Filters by type of treatment replace proximity-based searches. A user looking for a specific eyelash treatment or a salon offering nail art can refine their search without sifting through dozens of irrelevant salon listings.
This structured catalog logic is also reflected in the way service sheets are written. Unlike directories that merely display a name, address, and available time slot, a service-oriented sheet details the treatment process, the products used, and any possible contraindications.

Personalized Recommendations Without Intensive Tracking: The Beauté Chic Model
The tension between personalization and respect for privacy defines the operation of any online beauty marketplace. Personalizing without massive profiling requires relying on the structure of the catalog rather than on browsing history.
When the catalog is organized by service with explicit filters, the user qualifies their request themselves. The platform does not need to deduce their preferences from third-party cookies.
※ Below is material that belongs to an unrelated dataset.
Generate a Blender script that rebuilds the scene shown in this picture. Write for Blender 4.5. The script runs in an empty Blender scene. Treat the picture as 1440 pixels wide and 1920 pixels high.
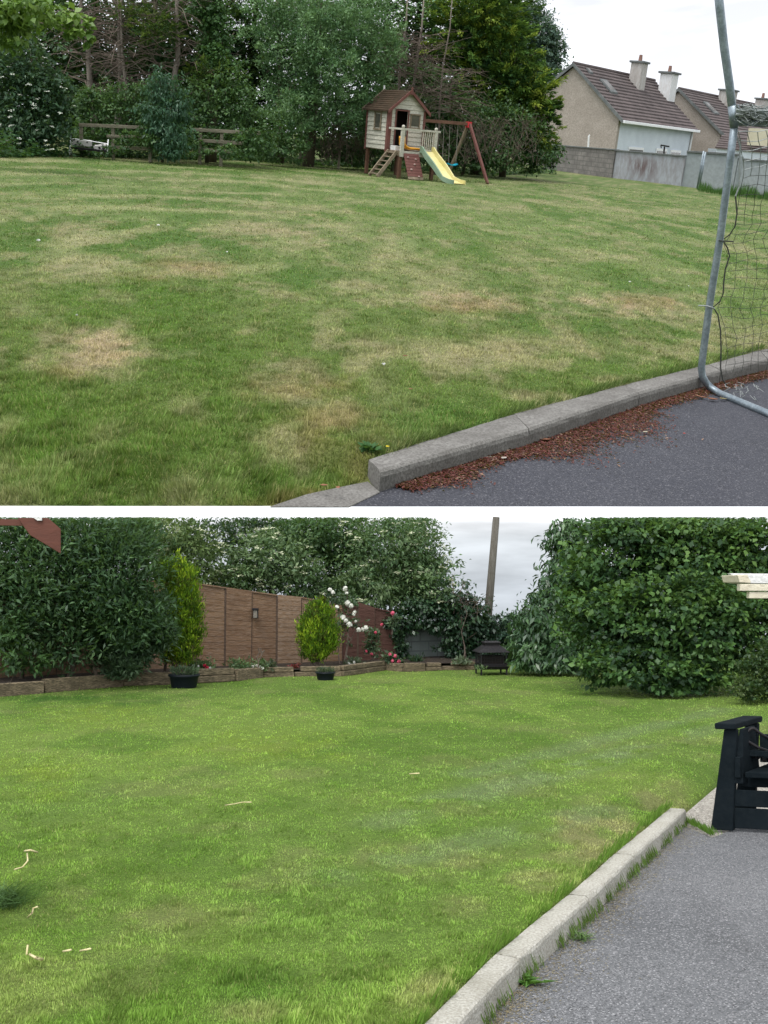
import bpy, math, random
import numpy as np
from mathutils import Vector, Matrix

# ---------------------------------------------------------------- camera, world, sun, exposure
scn = bpy.context.scene
C = scn.collection
R = math.radians
FPX = 2000.0                       # focal length in pixels of a 1440 x 1920 picture
HORIZON = 1100.0                   # row of the lower garden's horizon
PITCH = math.atan((HORIZON - 960.0) / FPX)
CAM = Vector((0, 0, 1.6))
cd = bpy.data.cameras.new('camera'); cam = bpy.data.objects.new('camera', cd); C.objects.link(cam)
cam.location = CAM; cam.rotation_euler = (R(90) + PITCH, 0, 0)
cd.sensor_fit = 'VERTICAL'; cd.sensor_height = 24.0; cd.lens = 24.0 * FPX / 1920.0
cd.clip_start = 0.05; cd.clip_end = 6000
scn.camera = cam

scn.view_settings.view_transform = 'Standard'; scn.view_settings.look = 'None'
scn.view_settings.exposure = 0.78; scn.view_settings.gamma = 1.0

SUN_EL, SUN_AZ = R(58), R(205)     # azimuth clockwise from +Y
w = bpy.data.worlds.new('World'); scn.world = w; w.use_nodes = True
nt = w.node_tree; nt.nodes.clear()
def N(t, typ, **kw):
    n = t.nodes.new(typ)
    for k, v in kw.items(): setattr(n, k, v)
    return n
out = N(nt, 'ShaderNodeOutputWorld'); bg = N(nt, 'ShaderNodeBackground'); nt.links.new(bg.outputs[0], out.inputs[0])
tc = N(nt, 'ShaderNodeTexCoord'); sep = N(nt, 'ShaderNodeSeparateXYZ'); nt.links.new(tc.outputs['Generated'], sep.inputs[0])
mx = N(nt, 'ShaderNodeMath', operation='MAXIMUM'); mx.inputs[1].default_value = 0.12; nt.links.new(sep.outputs[2], mx.inputs[0])
cmb = N(nt, 'ShaderNodeCombineXYZ'); nt.links.new(sep.outputs[0], cmb.inputs[0]); nt.links.new(sep.outputs[1], cmb.inputs[1]); nt.links.new(mx.outputs[0], cmb.inputs[2])
sky = N(nt, 'ShaderNodeTexSky', sky_type='NISHITA', sun_disc=False, sun_elevation=SUN_EL, sun_rotation=SUN_AZ)
nt.links.new(cmb.outputs[0], sky.inputs[0])
hs = N(nt, 'ShaderNodeHueSaturation'); hs.inputs['Saturation'].default_value = 0.12; nt.links.new(sky.outputs[0], hs.inputs['Color'])
ramp = N(nt, 'ShaderNodeValToRGB'); nt.links.new(sep.outputs[2], ramp.inputs[0])      # overcast: dull near the horizon, bright above
e = ramp.color_ramp.elements
e[0].position = 0.0; e[0].color = (0.41, 0.43, 0.455, 1)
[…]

This model reduces reliance on advertising trackers while maintaining the relevance of the displayed results.
What This Changes for Listed Professionals
The institutes, hair salons, and barbers present on Beauté Chic benefit from qualified traffic based on the service sought. A professional specializing in eyelash extensions or wellness treatments receives targeted requests rather than generic traffic based solely on proximity.
Specialty-based listing favors niche professionals. A barbershop expert in traditional shaving or an esthetician trained in post-operative care gains visibility against large generalist salons that dominate the results of classic aggregators.
Ultimately, the choice of a beauty platform depends on what one is looking for. For quick booking within a given geographical radius, aggregators fulfill their role. To identify a specific service, compare treatment approaches, and access detailed sheets, a catalog structured by type of service better meets the search. Beauté Chic positions itself for this second use, with an architecture that focuses on qualifying the need rather than on the volume of listed salons.